* Instructions for the task
Start at the top of the records and, please, print each line exactly through the line that contains "sc.camera = cam", leaving out all pictures.

* The input
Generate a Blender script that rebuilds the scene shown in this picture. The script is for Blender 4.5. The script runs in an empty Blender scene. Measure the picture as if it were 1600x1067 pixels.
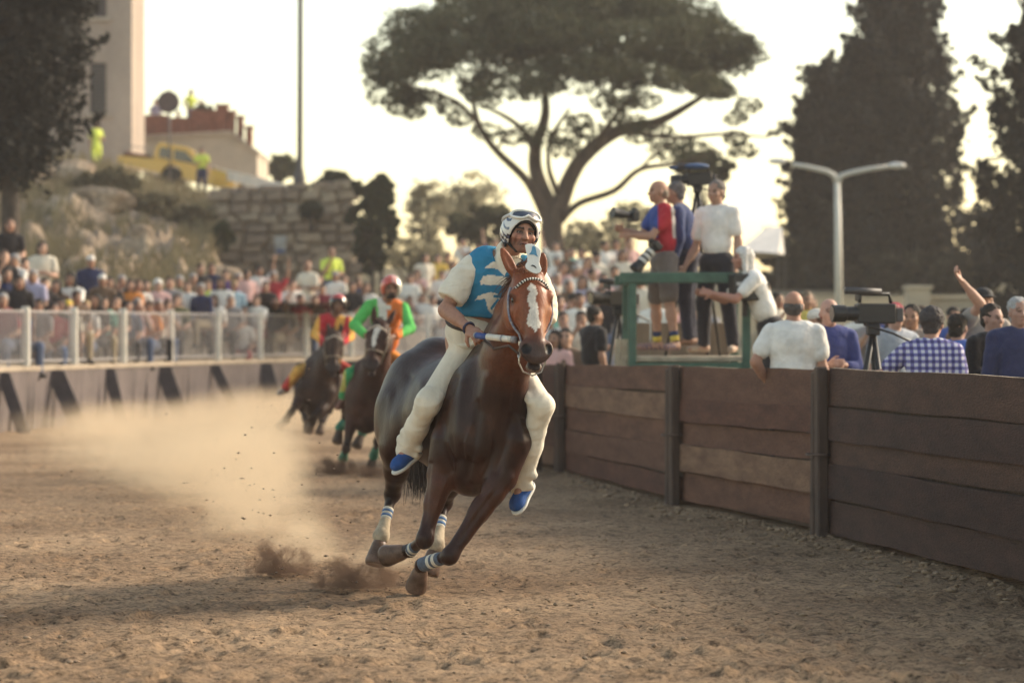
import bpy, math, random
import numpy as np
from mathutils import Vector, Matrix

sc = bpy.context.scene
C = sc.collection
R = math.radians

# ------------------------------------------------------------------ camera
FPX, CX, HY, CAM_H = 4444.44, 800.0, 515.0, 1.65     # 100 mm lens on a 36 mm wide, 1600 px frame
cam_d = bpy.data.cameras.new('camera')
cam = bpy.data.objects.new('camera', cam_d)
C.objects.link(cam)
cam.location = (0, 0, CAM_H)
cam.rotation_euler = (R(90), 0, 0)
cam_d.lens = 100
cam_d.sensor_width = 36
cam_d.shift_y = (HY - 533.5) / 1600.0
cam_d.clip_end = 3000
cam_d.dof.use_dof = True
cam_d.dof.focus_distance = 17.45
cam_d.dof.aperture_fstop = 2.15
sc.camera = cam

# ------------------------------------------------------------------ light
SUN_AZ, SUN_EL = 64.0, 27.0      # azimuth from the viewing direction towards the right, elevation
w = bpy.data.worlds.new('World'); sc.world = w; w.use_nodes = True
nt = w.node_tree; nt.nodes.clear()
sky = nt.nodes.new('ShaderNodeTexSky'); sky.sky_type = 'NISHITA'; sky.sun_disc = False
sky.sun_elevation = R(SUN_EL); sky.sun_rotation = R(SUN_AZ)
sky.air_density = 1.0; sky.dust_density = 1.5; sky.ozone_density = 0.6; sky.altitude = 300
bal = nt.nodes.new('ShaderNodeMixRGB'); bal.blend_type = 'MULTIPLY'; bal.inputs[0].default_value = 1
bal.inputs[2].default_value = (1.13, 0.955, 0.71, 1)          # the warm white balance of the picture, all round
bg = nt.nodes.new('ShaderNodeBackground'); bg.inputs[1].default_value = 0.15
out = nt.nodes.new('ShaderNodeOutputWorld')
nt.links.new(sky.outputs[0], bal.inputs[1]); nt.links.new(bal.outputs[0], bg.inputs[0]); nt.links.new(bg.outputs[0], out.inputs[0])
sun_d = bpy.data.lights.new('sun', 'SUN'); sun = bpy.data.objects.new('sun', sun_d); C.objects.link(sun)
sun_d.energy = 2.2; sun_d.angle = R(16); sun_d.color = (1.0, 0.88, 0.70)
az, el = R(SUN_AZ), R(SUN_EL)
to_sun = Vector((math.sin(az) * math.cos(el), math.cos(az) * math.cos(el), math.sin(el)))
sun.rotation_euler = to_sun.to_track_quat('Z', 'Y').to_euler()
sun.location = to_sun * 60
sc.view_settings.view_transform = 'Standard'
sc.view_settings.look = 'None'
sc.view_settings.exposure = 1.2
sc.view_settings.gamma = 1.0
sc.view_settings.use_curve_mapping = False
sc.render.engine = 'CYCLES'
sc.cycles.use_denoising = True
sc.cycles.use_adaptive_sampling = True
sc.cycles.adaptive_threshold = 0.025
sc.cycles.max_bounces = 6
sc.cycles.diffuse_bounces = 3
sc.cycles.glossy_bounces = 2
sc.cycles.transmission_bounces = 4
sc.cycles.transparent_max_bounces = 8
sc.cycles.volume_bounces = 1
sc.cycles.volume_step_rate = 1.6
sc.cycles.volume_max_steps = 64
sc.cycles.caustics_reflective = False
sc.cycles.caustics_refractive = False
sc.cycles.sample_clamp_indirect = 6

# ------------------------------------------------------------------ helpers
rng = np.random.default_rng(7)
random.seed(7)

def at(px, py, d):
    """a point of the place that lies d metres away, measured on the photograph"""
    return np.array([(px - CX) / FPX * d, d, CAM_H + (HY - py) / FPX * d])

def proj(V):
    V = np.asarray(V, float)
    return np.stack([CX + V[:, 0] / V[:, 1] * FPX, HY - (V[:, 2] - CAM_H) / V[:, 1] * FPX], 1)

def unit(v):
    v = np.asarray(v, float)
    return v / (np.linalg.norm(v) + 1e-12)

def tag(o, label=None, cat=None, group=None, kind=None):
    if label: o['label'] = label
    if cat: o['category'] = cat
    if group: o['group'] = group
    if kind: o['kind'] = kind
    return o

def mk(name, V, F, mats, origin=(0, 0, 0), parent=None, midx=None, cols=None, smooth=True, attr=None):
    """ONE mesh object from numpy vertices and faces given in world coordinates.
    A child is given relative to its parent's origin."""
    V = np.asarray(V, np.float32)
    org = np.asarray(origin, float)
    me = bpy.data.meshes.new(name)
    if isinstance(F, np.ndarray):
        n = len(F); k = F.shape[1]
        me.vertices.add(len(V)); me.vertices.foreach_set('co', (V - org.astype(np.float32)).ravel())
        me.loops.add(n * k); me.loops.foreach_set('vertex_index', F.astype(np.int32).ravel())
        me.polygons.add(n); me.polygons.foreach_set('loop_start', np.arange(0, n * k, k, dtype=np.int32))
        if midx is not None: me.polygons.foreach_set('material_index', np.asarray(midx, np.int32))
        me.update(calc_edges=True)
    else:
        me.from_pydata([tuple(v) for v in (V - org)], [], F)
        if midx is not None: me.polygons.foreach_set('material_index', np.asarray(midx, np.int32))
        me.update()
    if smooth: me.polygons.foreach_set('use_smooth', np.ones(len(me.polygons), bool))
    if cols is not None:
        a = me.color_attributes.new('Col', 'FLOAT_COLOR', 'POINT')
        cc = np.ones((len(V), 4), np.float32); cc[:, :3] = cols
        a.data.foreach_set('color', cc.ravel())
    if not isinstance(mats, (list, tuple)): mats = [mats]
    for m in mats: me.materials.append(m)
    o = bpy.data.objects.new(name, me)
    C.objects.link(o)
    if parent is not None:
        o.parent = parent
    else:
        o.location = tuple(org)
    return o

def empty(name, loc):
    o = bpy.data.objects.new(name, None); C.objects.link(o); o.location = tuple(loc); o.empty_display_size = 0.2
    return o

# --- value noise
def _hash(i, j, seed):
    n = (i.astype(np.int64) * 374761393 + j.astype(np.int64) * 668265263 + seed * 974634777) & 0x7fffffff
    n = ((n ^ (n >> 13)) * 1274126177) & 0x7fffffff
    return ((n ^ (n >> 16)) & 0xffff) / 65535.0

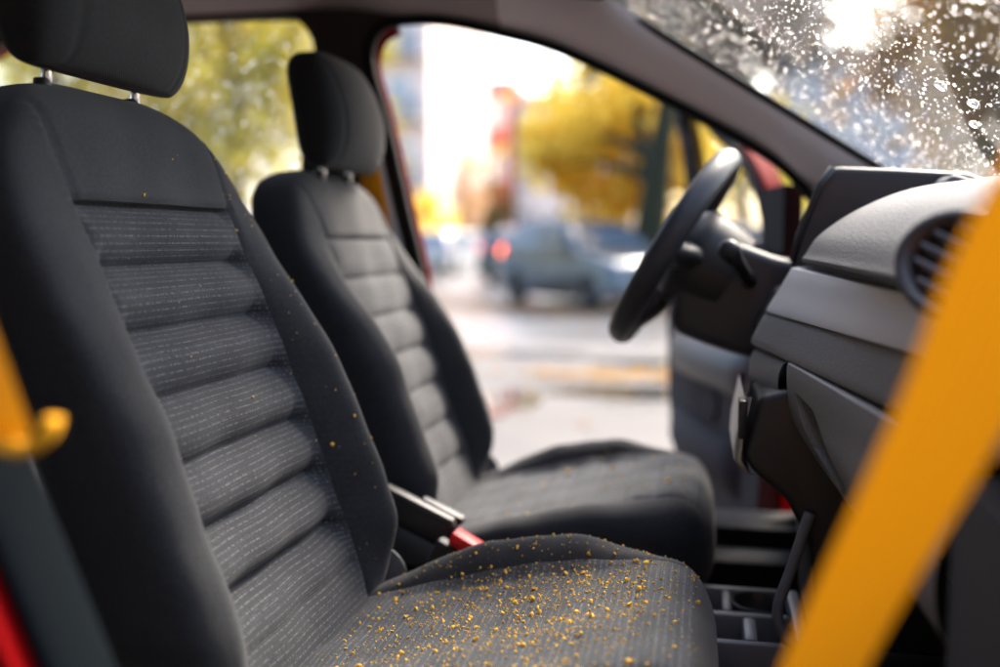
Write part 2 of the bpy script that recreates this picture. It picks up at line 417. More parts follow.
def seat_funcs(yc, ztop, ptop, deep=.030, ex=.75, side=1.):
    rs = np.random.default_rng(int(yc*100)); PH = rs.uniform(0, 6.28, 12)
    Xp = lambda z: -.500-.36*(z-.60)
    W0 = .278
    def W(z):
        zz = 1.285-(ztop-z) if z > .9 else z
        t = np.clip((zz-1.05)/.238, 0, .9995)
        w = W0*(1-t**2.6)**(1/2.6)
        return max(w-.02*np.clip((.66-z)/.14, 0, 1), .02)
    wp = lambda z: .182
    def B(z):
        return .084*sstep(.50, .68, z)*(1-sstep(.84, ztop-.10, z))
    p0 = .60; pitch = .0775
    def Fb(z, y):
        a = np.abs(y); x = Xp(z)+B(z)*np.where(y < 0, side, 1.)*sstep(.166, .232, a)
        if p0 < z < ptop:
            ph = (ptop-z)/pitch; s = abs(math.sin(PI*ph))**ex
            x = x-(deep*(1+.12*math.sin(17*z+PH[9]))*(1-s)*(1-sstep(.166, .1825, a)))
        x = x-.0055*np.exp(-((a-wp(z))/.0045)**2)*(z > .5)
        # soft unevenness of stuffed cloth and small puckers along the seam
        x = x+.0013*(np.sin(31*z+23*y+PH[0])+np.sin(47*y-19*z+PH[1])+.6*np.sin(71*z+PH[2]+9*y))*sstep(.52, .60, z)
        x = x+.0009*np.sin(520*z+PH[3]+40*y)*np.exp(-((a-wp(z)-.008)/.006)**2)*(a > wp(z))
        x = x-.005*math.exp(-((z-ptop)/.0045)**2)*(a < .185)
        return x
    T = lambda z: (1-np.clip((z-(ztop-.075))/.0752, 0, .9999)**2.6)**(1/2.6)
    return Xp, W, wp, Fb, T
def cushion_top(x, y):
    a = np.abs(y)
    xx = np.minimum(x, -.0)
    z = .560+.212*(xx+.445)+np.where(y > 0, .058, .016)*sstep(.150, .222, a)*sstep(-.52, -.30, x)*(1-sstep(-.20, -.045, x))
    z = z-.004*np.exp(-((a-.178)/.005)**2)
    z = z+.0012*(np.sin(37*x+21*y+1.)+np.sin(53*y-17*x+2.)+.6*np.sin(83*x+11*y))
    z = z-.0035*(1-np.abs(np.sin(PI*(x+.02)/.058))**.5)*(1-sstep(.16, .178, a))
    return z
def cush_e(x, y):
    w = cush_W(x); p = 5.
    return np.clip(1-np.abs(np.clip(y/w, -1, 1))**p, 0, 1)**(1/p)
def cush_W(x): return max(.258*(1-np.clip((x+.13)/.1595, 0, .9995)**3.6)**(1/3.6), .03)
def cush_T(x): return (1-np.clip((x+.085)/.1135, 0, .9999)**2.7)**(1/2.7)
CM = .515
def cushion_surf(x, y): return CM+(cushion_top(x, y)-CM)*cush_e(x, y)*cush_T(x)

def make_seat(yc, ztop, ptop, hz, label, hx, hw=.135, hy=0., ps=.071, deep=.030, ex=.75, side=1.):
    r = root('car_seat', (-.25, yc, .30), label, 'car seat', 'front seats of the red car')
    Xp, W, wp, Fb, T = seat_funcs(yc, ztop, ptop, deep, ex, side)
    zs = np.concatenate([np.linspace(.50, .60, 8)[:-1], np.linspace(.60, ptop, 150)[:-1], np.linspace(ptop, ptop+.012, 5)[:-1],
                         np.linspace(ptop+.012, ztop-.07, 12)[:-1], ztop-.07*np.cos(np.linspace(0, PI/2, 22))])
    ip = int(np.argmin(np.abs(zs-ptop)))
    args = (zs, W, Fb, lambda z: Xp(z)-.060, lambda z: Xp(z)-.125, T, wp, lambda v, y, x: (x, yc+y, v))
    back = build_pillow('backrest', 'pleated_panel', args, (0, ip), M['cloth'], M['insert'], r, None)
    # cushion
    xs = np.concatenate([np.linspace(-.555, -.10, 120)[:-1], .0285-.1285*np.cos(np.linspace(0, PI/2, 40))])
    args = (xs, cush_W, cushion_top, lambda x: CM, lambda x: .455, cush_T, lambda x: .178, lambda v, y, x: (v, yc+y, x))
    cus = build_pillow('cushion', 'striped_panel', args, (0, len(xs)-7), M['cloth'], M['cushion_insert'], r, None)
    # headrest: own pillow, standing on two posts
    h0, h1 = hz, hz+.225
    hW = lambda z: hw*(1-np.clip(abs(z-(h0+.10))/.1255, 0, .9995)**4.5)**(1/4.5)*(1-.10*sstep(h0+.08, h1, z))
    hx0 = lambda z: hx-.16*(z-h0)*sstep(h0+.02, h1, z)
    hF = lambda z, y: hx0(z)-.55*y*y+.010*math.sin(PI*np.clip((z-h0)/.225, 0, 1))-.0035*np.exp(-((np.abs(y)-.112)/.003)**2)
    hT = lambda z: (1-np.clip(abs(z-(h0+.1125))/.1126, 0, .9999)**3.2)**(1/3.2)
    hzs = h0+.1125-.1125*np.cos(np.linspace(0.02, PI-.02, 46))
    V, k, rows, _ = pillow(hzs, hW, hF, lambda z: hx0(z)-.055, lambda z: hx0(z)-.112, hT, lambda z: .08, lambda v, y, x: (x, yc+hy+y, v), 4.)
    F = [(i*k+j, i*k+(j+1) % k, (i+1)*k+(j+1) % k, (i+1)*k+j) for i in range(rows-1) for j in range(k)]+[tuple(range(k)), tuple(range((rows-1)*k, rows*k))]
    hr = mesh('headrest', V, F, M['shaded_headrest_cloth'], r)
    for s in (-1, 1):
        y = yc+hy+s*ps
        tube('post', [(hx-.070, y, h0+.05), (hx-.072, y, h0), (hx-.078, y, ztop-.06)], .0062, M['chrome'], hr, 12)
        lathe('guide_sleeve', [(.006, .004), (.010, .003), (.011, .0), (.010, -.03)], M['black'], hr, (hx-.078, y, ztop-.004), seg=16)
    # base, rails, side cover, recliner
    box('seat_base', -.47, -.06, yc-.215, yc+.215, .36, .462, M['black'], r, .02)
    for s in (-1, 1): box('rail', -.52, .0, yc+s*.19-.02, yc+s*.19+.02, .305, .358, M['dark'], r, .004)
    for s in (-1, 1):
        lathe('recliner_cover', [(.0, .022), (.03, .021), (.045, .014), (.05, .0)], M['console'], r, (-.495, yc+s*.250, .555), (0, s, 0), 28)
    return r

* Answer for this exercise
Generate a Blender script that rebuilds the scene shown in this picture. The script is for Blender 4.5. The script runs in an empty Blender scene. Measure the picture as if it were 1600x1067 pixels.
import bpy, math, random
import numpy as np
from mathutils import Vector, Matrix

sc = bpy.context.scene
C = sc.collection
R = math.radians

# ------------------------------------------------------------------ camera
FPX, CX, HY, CAM_H = 4444.44, 800.0, 515.0, 1.65     # 100 mm lens on a 36 mm wide, 1600 px frame
cam_d = bpy.data.cameras.new('camera')
cam = bpy.data.objects.new('camera', cam_d)
C.objects.link(cam)
cam.location = (0, 0, CAM_H)
cam.rotation_euler = (R(90), 0, 0)
cam_d.lens = 100
cam_d.sensor_width = 36
cam_d.shift_y = (HY - 533.5) / 1600.0
cam_d.clip_end = 3000
cam_d.dof.use_dof = True
cam_d.dof.focus_distance = 17.45
cam_d.dof.aperture_fstop = 2.15
sc.camera = cam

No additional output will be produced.